[What to produce]:
Filter the entries below, keeping only lines with the word "Blender".

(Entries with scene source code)
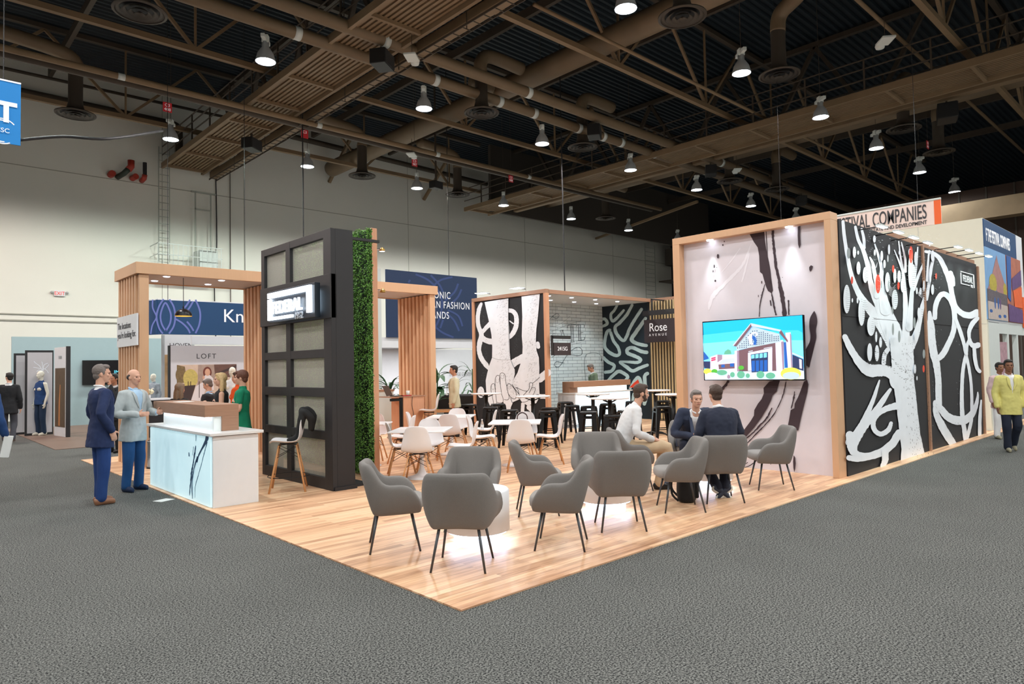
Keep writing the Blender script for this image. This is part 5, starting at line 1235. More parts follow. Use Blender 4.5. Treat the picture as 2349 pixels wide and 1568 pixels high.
TB = [(7.48, 8.33, 'round white high table farthest left, at the mural edge'), (6.9, 6.2, 'round white high table before the clasped hands mural'), (8.2, 5.7, 'left round high table before the glowing bar'), (6.93, 4.22, 'right, nearer round high table before the glowing bar'), (10.3, 5.6, 'far round high table before the maze mural'), (8.68, 4.02, 'round high table cut off by the tan frame')]
for i, (x, y, lb) in enumerate(TB):
    if i == 0: BT.location = (x, y, 0.012); BT['label'] = lb
    else: dup(BT, (x, y, 0.012), 0.2*i, lb)
# ================================================================== people
M_skin1 = mat('skin_fair', (214, 164, 140), 0.55); M_skin2 = mat('skin_tan', (186, 132, 104), 0.55); M_skin3 = mat('skin_brown', (138, 92, 68), 0.55)
M_mann = mat('mannequin_cream', (226, 220, 206), 0.4)
def cl(name, c, v=0.12): return mat('cloth_'+name, c, 0.85, var=v, vscale=14, bump=0.25, bscale=18)
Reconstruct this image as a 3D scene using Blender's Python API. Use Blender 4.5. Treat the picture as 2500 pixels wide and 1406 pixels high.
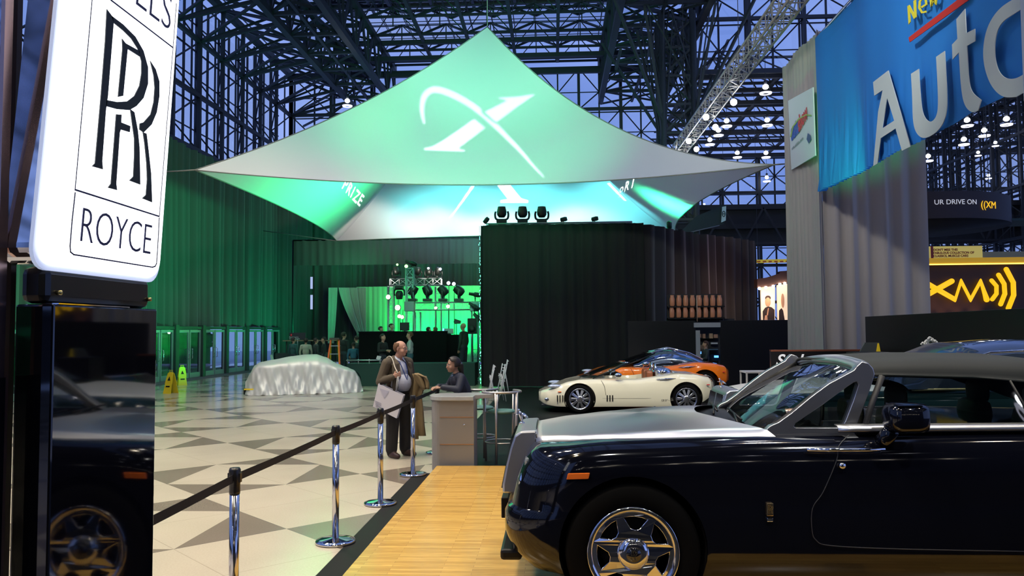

[Solution to this exercise]:
Keep writing the Blender script for this image. This is part 5, starting at line 1235. More parts follow. Use Blender 4.5. Treat the picture as 2349 pixels wide and 1568 pixels high.
Reconstruct this image as a 3D scene using Blender's Python API. Use Blender 4.5. Treat the picture as 2500 pixels wide and 1406 pixels high.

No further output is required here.